Kaientai (comprising Sho Funaki, Dick Togo, and Men's Teioh) defeated Taka Michinoku and Bradshaw long before they meant anything. Naturally, the Japanese folks do all the hard work while Bradshaw stands in the corner and looks American... I guess. Kaientai would go on to feud with Val Venis (which includes the memorable "CHOPPY CHOPPY YOUR PEE PEE!!" thing) and following Togo and Teioh's departure, Taka and Funaki would form another Kaientai where they would be dubbed over with bad Engrish... don't remember what happened to that Bradshaw fellow... but he does look kinda familiar...

The Rock defeats FaarrrroooooqqqqqwqwferhnDAMN! to retain the Intercontinental title... I guess I'm supposed to care, but I really don't. Simmons wouldn't get interesting until he got pared up with JBL to form the APA... I think.

Kane beats Vader in a mask vs. mask match, causing Vader to lose his BDSM-esque mask that barely covered his face... the only notable thing was the following interview where he calls himself a fat piece of shit and then promptly fucks off to Japan afterwards. And, look, the match was typical big match schlock - slow and plodding - but I find it funny that the worst Vader had to suffer by losing would be losing a mask that BARELY covered his face. An almost absurdity for someone who has willingly removed his mask on more than several occasions.

The Nation (Owen Hart, D-Lo Brown, and The Godfather) defeated D-X (HHH, Road Dogg, and Mr. Ass) when Owen pinned HHH with a Pedigree of all things... I wonder if ol' Seth will have the same honor when he eventually meets with McSon-In-Law. The match itself was nothing special.

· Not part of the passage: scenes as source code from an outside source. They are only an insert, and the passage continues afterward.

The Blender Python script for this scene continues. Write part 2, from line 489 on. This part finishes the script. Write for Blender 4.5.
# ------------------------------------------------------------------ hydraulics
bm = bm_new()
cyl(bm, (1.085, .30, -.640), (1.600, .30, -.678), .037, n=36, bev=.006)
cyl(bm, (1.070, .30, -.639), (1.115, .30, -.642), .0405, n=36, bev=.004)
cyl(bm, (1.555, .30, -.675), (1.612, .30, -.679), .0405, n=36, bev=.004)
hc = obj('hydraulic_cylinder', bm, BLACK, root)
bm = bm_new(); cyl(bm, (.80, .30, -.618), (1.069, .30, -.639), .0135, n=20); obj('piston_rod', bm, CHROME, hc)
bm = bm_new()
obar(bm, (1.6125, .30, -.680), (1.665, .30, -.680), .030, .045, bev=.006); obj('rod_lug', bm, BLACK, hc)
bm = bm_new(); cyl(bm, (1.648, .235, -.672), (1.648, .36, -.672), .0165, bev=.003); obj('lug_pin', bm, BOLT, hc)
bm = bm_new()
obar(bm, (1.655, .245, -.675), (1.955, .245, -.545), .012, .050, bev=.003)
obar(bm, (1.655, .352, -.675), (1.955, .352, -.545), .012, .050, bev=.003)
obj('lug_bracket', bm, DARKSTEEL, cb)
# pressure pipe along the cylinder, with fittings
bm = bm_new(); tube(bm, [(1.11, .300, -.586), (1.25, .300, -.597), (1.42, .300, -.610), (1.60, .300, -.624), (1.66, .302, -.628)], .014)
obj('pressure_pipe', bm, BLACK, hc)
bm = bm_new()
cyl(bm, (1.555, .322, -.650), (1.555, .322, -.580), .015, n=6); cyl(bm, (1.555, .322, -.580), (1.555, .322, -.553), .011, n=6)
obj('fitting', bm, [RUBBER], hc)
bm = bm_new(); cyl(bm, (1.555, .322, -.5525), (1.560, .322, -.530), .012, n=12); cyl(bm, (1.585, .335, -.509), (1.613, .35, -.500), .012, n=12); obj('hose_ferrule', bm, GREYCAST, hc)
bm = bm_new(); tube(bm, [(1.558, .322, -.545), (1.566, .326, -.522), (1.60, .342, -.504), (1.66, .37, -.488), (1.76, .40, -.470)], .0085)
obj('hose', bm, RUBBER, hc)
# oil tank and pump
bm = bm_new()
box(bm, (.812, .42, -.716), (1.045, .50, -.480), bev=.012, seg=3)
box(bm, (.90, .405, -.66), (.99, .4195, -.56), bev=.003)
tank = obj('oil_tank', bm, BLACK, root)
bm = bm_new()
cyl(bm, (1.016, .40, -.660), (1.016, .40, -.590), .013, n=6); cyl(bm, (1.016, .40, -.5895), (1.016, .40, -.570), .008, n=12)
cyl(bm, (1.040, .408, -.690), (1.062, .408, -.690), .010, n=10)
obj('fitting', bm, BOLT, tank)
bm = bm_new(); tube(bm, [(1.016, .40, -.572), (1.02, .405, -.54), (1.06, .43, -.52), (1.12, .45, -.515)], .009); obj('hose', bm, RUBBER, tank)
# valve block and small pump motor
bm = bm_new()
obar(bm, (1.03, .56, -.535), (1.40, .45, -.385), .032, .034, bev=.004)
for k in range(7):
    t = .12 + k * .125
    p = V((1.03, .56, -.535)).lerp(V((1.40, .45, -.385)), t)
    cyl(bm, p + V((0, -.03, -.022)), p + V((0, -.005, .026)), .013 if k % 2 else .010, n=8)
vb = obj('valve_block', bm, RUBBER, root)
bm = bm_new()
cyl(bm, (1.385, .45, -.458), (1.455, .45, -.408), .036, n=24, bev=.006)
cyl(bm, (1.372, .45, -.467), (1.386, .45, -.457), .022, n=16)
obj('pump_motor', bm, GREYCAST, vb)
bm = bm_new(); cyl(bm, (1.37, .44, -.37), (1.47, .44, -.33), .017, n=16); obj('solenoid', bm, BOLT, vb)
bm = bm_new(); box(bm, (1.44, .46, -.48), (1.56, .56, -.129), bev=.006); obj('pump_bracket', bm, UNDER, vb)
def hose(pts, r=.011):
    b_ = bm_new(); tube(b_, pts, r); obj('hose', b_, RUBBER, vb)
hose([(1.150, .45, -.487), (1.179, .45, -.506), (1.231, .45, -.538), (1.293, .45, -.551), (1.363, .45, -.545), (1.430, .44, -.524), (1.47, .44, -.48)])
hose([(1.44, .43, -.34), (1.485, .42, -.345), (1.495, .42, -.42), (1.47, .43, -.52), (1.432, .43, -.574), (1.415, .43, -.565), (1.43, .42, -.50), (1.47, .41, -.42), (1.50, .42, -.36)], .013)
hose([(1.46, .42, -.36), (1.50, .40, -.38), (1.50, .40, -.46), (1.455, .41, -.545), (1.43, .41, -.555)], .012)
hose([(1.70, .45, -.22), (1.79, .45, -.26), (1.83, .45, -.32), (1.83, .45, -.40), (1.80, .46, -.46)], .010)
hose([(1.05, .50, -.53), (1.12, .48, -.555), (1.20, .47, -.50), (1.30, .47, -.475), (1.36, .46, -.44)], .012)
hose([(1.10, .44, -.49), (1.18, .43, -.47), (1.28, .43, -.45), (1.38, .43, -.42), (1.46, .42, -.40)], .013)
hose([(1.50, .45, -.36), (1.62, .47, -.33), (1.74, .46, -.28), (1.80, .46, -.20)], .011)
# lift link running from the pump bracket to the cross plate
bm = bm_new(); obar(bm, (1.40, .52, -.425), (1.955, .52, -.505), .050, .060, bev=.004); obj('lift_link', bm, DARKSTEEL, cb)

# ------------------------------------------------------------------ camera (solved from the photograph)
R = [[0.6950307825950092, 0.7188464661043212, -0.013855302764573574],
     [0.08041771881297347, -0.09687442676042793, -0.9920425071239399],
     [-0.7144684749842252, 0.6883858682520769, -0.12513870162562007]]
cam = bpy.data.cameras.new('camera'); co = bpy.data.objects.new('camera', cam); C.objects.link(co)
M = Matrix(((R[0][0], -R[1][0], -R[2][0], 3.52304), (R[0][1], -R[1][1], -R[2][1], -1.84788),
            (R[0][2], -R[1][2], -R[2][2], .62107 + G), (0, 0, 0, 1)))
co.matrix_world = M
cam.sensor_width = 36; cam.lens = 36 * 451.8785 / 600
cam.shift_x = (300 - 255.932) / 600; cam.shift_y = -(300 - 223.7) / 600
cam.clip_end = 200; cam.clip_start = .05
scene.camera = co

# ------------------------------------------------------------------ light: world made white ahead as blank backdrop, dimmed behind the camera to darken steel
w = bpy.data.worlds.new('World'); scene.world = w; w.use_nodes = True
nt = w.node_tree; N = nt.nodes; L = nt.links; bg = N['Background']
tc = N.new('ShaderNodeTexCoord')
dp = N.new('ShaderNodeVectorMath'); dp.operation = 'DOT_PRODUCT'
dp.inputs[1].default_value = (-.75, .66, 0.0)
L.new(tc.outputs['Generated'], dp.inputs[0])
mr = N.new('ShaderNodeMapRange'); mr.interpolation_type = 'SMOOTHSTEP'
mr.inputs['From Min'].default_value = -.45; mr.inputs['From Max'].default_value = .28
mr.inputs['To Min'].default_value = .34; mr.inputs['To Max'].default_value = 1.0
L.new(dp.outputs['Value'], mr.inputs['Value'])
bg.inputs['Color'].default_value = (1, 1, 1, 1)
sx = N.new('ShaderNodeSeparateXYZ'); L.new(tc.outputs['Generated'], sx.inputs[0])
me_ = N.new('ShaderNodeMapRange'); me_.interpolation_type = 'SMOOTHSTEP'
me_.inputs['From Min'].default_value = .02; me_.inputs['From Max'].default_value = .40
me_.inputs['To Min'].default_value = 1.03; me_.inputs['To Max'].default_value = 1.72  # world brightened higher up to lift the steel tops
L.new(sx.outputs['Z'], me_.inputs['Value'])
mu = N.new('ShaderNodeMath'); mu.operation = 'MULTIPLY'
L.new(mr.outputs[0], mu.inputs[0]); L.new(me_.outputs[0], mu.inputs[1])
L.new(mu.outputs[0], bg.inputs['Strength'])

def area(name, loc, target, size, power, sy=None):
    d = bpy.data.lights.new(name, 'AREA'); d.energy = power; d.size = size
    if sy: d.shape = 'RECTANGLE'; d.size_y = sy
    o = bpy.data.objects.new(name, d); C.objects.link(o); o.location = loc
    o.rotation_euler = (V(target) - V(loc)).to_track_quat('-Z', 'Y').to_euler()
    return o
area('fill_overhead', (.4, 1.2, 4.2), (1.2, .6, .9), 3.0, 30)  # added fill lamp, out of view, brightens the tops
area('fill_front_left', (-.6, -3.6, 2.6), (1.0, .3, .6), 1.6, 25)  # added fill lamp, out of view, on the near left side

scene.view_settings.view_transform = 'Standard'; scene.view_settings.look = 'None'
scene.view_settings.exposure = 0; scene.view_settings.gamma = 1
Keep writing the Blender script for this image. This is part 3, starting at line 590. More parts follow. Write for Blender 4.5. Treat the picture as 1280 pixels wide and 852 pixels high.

And finally, WWF Champion Stone cold Steve Austin defeated Dude Love to retain the title. This is a textbook definition of a sports-entertainment main event. We open with Pat Patterson doing overexaggerated introductions for time keeper Gerald Brisco, guest referee Vince McMahon, and challenger Dude Love. We have Undertaker showing up as the enforcer to keep Vince in line. We have occasional rule changes that changes the match from a straight-up wrestling match to a no-holds-barred match to a falls-count-anywhere match.

There's lots of brawling, lots of garbage, but it's so well done and tells the story it needed to tell; that despite corporate interference and the odds stacked against him, Stone Cold comes out on top. And he didn't need to be booked like a Superman to get the job done. And the finish of the match - with Austin using Vince's own hand to make the count, referring to a comment Vince made about the match only ending by his hand only - was pure genius and fairly original.

I remember actually enjoying this show for the most part, getting sucked into the action and being sold on a lot of the craziness that was evident here. Watching this years later, however, paints the show in a different light, as a lot of the stuff featured here does not hold up. It was pretty clear that in the quest to get eyeballs on the product, the wrestling was going to take a backseat to everything else. And while good wrestling isn't what brought WWF back into the forefront, good wrestling will often age better than something that was merely a product of the times, as this show clearly was.

However, the main event more than delivered its fair share in drama and action. It told a straightforward story in spectacular (and sometimes hilarious) fashion, everyone played their roles to perfection, and the whole thing was just fun to watch. Out of everything that took place on this show, the Austin/Dude Love match holds up the best some fifteen plus years later and a fine example of the sports-entertainment Crash TV mentality at its best.

All in all, not a great show by any means... but it has its moments.